Она определённо являлась величайшей личностью из всех моих знакомых. Даже её враги – а их было немало – признавали это. Люди, привыкшие постоянно соблюдать условности, не могли понять в ней отсутствие позы, резких перемен от детского смеха к величавости, свойственной старцам. Для них это было непристойно. Они никогда не роняли масок.
Она одновременно выглядела как мужчина – женщина – лев – орёл – черепаха – жаба – космическое тело – всё что угодно. Внешне она напоминала тех странных монстров, которых рисовал Блейк: чьи одежды, волосы, жесты кажутся частями скал и деревьев, их окружающих; которые ходят, подпоясавшись Зодиаком, и ведут беседы с богами. В минуты покоя её казацкое лицо порой омрачала печаль, сопутствующая величию, но чаще всего на нём сверкала радость. Ничто не могло ожесточить её. В ней не было трагизма в греческом смысле. Спасительное изящество шекспировского юмора золотой нитью сияло даже в самой непроглядной тьме.
В Америке мне случилось выступать в одном и том же городе с одной замечательной дамой Мэри Э. Ливермор[1001]. В нашу честь устроили званый ужин, на которой пригласили почти всё местное духовенство. Разумеется, миссис Ливермор вошла под руку с хозяином дома, я – с хозяйкой. Стол был очень длинный, и мы сидели далеко друг от друга. Священнослужители принадлежали к разным конфессиям. Было ужасно скучно. Есть лишь один способ спасти большой званый ужин – затеять общий разговор. Я пустил дело на самотёк до середины вечера, и вдруг:
«Миссис Ливермор! А Вы знали мадам Блаватскую?»
Эффект превзошёл все ожидания. Все встрепенулись. С этого момента все блестяще нападали и отражали атаки, а я с удивлением отметил, как глубоко святые отцы изучили её идеи. Как основательно они ознакомились с её работами. Хотя они не одобряли её учений, её свет исподволь пробрался в их святыни, а её «Письмо архиепископу Кентерберийскому» [в журнале «Люцифер»] попало в цель.
Я периодически слышу о том, что кто-то «не любит» её или ей завидует.
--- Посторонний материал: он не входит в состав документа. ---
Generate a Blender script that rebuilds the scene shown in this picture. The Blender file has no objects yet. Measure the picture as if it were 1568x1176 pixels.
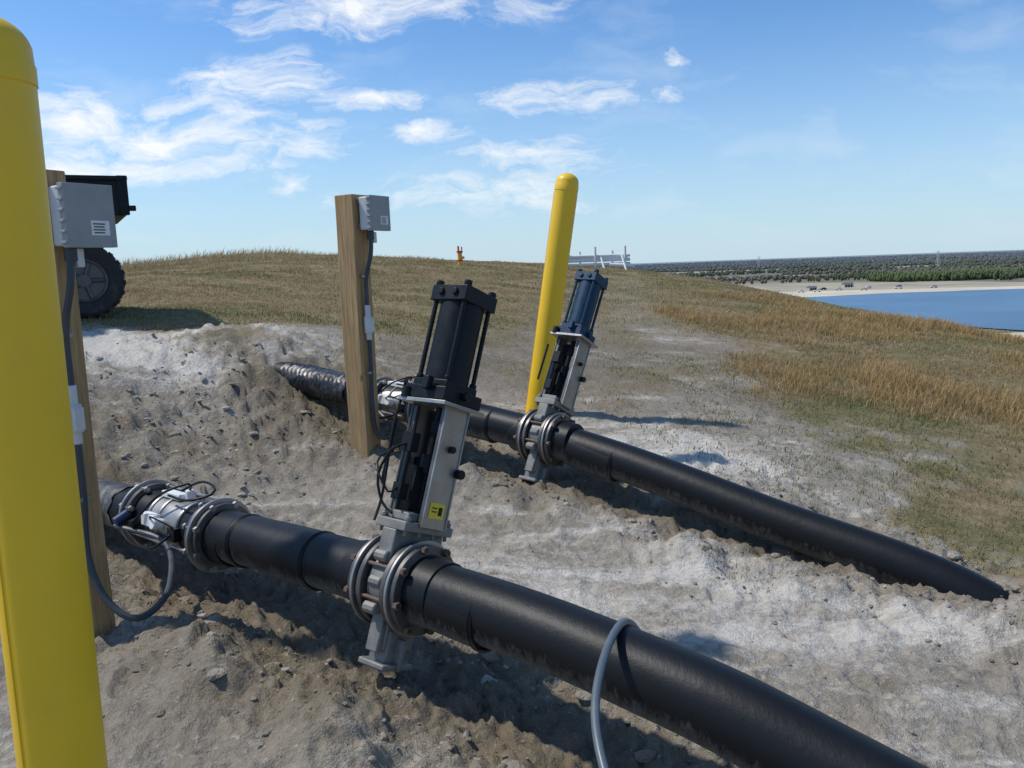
import bpy, bmesh, math, random
import numpy as np
from mathutils import Vector, Matrix
random.seed(4); rng=np.random.default_rng(7)
scene=bpy.context.scene
COL=scene.collection

# ---------------------------------------------------------------- noise
_perm=rng.permutation(512); _perm=np.concatenate([_perm,_perm,_perm])
_ga=rng.random(512)*2*np.pi; _gx=np.cos(_ga); _gy=np.sin(_ga)
def perlin(x,y):
    xi=np.floor(x).astype(int); yi=np.floor(y).astype(int)
    xf=x-xi; yf=y-yi
    u=xf*xf*xf*(xf*(xf*6-15)+10); v=yf*yf*yf*(yf*(yf*6-15)+10)
    def g(a,b,dx,dy):
        h=_perm[(_perm[a&511]+b)&511]; return _gx[h]*dx+_gy[h]*dy
    n00=g(xi,yi,xf,yf); n10=g(xi+1,yi,xf-1,yf); n01=g(xi,yi+1,xf,yf-1); n11=g(xi+1,yi+1,xf-1,yf-1)
    a=n00+u*(n10-n00); b=n01+u*(n11-n01)
    return (a+v*(b-a))*1.4
def fbm(x,y,o=4,gain=.5):
    s=0;a=1;
    for i in range(o):
        s=s+a*perlin(x*2**i+17.3*i,y*2**i-9.1*i); a*=gain
    return s
def sm(a,b,x):
    t=np.clip((x-a)/(b-a),0,1); return t*t*(3-2*t)

# ---------------------------------------------------------------- terrain
CP=np.array([
(0,1.5,.12),(-1,1.6,.2),(1.5,1,-.05),(1.45,2.5,.05),(2.1,3.5,.04),(2.7,4.2,.0),(3.5,2,-.15),(5,1,-.4),(5,4,-.2),(4,7,.1),(6,9,.1),
(.33,3.8,.17),(-.45,2.75,.2),(-1.7,3.1,.2),(-3,3,.4),(-4,4,.7),(-5,6,1.05),(.1,5,.3),(1.3,5,.3),(1.37,4.05,.13),(.135,6.3,.46),
(2.6,7,.32),(2.2,10,.65),(0,9,.75),(0,12,1.0),(0,18,1.38),(-4.4,12,1.48),(-8,12,1.6),(-8,18,1.8),(-4,18,1.85),
(-2.0,6.75,1.0),(-1.5,6.15,.58),(-2.77,7.5,1.12),(-3.25,7,1.08),(-3.2,6.3,.98),(-2.6,6.2,.82),(-2.2,5.9,.61),(-1.8,4.9,.36),(-2.8,4.9,.62),
(-3.4,5,.8),(-2.3,4.3,.27),(-1.2,5.5,.38),(-4,7.7,1.26),(-5,9,1.36),(-1.5,8,.98),(-.5,7,.66),(-.6,6.2,.48),(-1.17,3.6,.24),
(-11.5,25,1.96),(-6.8,25,2.23),(-4.2,25,2.02),(.85,25,1.63),(3.6,25,1.33),(5.2,25,1.06),(6.5,22,.78),(7.45,18,.40),(7.84,16,.25),(8.8,14,-.03),(10.8,12,-.42),
(0,-3,0),(-4,-2,.2),(4,-3,-.5),(-8,0,.7),(10,0,-1.2),(10,5,-.8),(-12,8,1.4),(0,40,.6),(-10,40,1.2),(-20,30,1.2),(10,30,-1.2),(16,25,-3.2),
(18,14,-2.5),(20,5,-3.5),(14,40,-4),(-20,10,1.1),(0,-20,-2),(20,-20,-6),(-20,-20,-1)],dtype=float)
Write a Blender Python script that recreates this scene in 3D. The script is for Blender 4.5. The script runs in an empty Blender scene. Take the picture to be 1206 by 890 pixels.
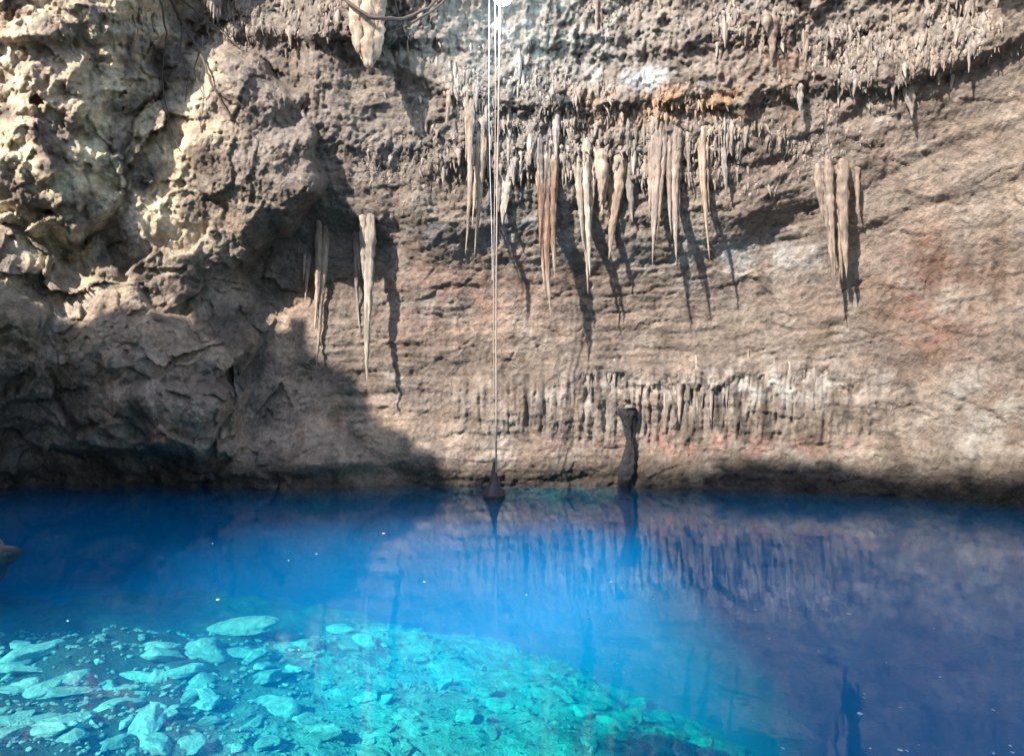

С тем же успехом можно не любить Мраморы Элгина или завидовать Сфинксу. У неё была светлый, лёгкий дух, как у Уильяма Блейка, который в глубокой старости, после стольких лет лишений и неблагодарности сказал маленькой девочке: «Моя дорогая, я могу лишь надеяться, что твоя жизнь будет такой же прекрасной и счастливой, как моя».
Часть 7 Сто лет спустя
Часть 7
Сто лет спустя
Глава 1 Область изысканий
Глава 1
Область изысканий
После смерти Елены Петровны её соратник, Уильям К. Джадж, вспоминает:
В Лондоне я как-то раз спросил её, каковы шансы привлечь людей в Теософское общество, учитывая огромную разницу между количеством его членов и миллионами европейцев и американцев, которые о нём ничего не знают и знать не хотят. Откинувшись в своём кресле за письменным столом, она сказала: «Если задуматься и вспомнить те дни в 1875 г. и в более позднее время, когда мы не могли найти людей, которым были бы интересны наши мысли, и взглянуть на растущее влияние теософских идей сейчас – пусть на нас и вешают всякие ярлыки – всё не так уж и плохо. Мы трудимся не для того, чтобы люди называли себя теософами, а ради того, чтобы почитаемые нами учения повлияли на сознание всего этого века»[1002].